The lawsuit, which seeks unspecified damages, claims the diocese and St. Joseph's pastor, the Rev. Joseph Illo, failed to deal appropriately with the allegations.

The 13-year-old testified that Illo and Arakal yelled at her, accusing her of lying about the incidents.

In cross-examination, the girls testified to recalling few details surrounding the incidents with Arakal and Illo, frequently responding "I don't know" and "I don't remember."

Defense attorneys say diocese officials addressed the allegations as soon as they heard about them, nearly a year after the alleged incidents.

A Stanislaus County Sheriff's Department report from July 2002 describes allegations that Arakal had acted inappropriately and had touched the older girl in a sexual manner. Hughson police, sheriff's investigators and the district attorney's office determined there was insufficient evidence to prosecute.

The tickling involved Arakal and the three girls in the Hughson family, the oldest girl testified. She said she found herself on the floor, where Arakal pinned an arm while he grabbed her left breast twice.

"I yelled, 'No,' he did it again. I yelled, 'Stop it!' That's when my mom came around the corner," she said, crying. She fled to her room, she said, where she later told her middle sister not to tell anyone.

The 17-year-old said her mother asked what had happened, and the girl said she responded: "Nothing." In her testimony, she said: "I felt ashamed and I didn't think anyone would believe me, because (priests) are supposed to be holy people."

The middle sister testified Wednesday that she agreed with her sister's request to keep the incidents secret.

The mother said she did not find out what allegedly had occurred until the spring of 2002, when her middle daughter told her.

The oldest daughter changed after the incident, becoming socially withdrawn, her mother said. "It was like (Arakal) put a wedge between me and my daughter." She said her middle daughter began to act angry.

The mother said she observed a series of "red flags" involving Arakal, including his frequent requests to be invited to the house, telephone calls and messages that he left while the girls were home alone, pulling up his shirt after a meal and asking the girls to touch his abdomen, asking the girls to tie a hair around a mole on his neck, and a "game" that he tried to play with her youngest daughter.

"He took off his (priest's) collar, pushed it in his (front) pocket, way down, and said, 'Where did my collar go?

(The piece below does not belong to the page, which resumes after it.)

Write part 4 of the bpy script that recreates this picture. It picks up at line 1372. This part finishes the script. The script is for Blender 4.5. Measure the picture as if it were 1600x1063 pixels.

Put your hand in there, see what you can find,'" the mother testified.

She felt the game was inappropriate and told Arakal to stop, she said.

George MacKoul, the plaintiffs' attorney, suggested the behaviors indicate a predator "grooming" potential victims.

Defense attorneys assert that family members misconstrued Arakal's actions.

MacKoul's questioning of the mother was expected to continue today, and defense attorneys were expected to continue cross-examining the 13-year-old.